Perception matters. Ask Australia’s women asylum seekers.

 

Recently, Geena Davis noted, “We just heard a fascinating and disturbing study where they looked at the ratio of men and women in groups. And they found that if there’s 17 percent women, the men in the group think it’s 50-50. And if there’s 33 percent women, the men perceive that as there being more women in the room than men.”

Perceptions matter, and perceptions of those in control are typically sexist and racist, especially when the `tipping point’ is involved, when those in power feel the threat of a `new majority’. That’s why perception can’t be the motor for public policy and, even less, for the pursuit of justice, Take Australia … please.

A key plank of Australia’s asylum policy has been deterrence. This has resulted in brutality, torture, horror, despair … and big profits for the private security corporations, most infamously Serco, who run the immigrant `detention’ and `transfer’ installations. With the shift in government over the past week, some wonder if anything will change in terms of Australia’s racist and sexist asylum policies.

If anything, it looks like they will get worse. Within hours of the new government’s installation, the new “de facto Immigration Minister” declared that most refugee applicants are “economic refugees”. There’s no evidence for that statement, but who needs evidence when `perception’ is on your side?

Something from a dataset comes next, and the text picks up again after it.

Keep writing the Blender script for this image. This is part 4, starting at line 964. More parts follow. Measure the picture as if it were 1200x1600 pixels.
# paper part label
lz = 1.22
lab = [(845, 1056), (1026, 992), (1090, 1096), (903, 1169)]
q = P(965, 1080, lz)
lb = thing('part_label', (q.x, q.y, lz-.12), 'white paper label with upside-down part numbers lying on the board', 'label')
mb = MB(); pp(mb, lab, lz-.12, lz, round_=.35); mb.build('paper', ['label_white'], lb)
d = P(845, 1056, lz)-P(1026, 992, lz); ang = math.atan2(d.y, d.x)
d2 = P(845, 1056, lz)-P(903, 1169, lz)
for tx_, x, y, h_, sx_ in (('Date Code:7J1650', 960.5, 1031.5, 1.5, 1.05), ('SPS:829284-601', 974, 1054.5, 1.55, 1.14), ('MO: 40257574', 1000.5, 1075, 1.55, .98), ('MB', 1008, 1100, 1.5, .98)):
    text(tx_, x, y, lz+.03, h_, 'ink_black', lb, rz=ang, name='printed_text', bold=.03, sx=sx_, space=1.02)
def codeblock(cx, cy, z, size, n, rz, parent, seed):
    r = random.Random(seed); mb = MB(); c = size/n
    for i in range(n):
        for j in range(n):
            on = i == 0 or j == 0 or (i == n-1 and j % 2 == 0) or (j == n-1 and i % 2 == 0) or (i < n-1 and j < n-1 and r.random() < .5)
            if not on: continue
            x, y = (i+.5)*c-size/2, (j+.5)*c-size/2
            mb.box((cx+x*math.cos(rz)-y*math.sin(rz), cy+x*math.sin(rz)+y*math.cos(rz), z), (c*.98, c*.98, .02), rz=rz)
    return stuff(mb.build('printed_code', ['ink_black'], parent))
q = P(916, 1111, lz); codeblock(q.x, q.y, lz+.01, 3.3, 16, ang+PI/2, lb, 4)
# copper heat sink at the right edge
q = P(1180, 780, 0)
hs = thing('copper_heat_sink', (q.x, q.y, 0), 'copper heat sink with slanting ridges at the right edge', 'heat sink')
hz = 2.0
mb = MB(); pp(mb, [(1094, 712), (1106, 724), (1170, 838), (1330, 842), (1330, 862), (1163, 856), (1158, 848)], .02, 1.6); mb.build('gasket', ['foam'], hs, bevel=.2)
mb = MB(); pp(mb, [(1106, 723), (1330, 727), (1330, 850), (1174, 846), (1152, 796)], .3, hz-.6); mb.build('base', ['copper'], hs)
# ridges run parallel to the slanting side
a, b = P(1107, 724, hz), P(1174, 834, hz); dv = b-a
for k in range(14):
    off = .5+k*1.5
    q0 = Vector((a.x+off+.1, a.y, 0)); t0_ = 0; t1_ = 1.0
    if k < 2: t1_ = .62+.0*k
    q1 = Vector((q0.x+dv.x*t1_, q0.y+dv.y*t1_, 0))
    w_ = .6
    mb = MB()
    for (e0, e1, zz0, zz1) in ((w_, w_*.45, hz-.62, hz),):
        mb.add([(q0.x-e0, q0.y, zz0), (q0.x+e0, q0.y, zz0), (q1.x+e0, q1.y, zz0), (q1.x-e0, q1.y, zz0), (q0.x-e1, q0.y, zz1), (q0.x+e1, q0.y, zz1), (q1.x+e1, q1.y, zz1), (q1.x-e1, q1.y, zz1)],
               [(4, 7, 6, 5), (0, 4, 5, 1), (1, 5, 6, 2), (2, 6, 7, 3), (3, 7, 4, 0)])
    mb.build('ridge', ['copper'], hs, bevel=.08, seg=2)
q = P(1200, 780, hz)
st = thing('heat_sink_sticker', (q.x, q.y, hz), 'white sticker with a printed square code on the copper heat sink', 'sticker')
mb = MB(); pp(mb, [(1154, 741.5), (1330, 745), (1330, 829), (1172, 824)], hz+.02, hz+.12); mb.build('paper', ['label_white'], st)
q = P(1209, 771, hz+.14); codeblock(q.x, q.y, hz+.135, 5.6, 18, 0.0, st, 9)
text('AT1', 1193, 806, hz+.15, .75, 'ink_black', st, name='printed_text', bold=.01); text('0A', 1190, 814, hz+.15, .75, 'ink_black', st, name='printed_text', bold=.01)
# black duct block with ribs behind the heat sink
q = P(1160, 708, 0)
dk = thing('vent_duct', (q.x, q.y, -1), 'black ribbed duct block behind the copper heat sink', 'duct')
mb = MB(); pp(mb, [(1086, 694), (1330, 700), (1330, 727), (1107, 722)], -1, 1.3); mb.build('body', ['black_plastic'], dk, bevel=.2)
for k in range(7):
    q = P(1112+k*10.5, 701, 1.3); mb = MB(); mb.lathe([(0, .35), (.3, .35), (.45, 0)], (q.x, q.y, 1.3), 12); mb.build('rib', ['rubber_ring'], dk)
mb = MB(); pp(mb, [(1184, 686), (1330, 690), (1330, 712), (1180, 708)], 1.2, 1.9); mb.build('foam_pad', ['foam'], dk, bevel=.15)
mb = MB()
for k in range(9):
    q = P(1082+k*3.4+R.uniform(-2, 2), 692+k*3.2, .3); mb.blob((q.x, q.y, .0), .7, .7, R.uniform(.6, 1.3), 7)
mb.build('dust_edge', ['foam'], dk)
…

And what is the perception? The boats. The boats keep coming, and sinking. The refugees keep `swarming’. It’s a human tsunami bearing down on Australia. These images are merely part of the `ferocity’ of the anti-refugee anti-asylum-seeker discourse. Meanwhile, the women and children pile up in the `detention centers’. They’re prisons. Detention is too fine a word. Ask the children who go on hunger strike. Ask the 16-year-old Afghan boy who ended a five-day hunger strike yesterday. Why was he barreling towards his own death? He’s an unaccompanied child, in prison, in the middle of nowhere, surrounded by every form of hostility, with no visible end in sight to his torment. Perhaps that’s the reason.

The treatment of asylum seekers, and in particular of women and children asylum seekers, has been a mounting succession of cruel jokes. Each step of the way, the asylum seeker’s vulnerability and precariousness are intensified.

But here’s the thing: Australia is not drowning in asylum-seekers. Pesky numbers keep denying the `perception’. Yes, the numbers of refugees and asylum-seekers are rising. Yes, the numbers coming by boat are, for the first time, exceeding those coming by plane. BUT Australia takes a very small percentage of the world’s refugees, around 3 percent. Officially, there are 30,083 refugees currently living in Australia. That means, if you consider the size of the country, Australia has one of the lowest rates in the industrialized world. Australia has 1.4 refugees per 1,000 people. Germany has 7.3; Canada has 4.7; the United Kingdom has 2.4. (The United States has .8.)

There is no flood. Australia can stop building sea walls, prison colonies, and worse. It can. But it won’t. Rather, the new government will opt to continue, and probably fortify, the “`hard bastard’ approach.” Perception matters, as does patriarchy.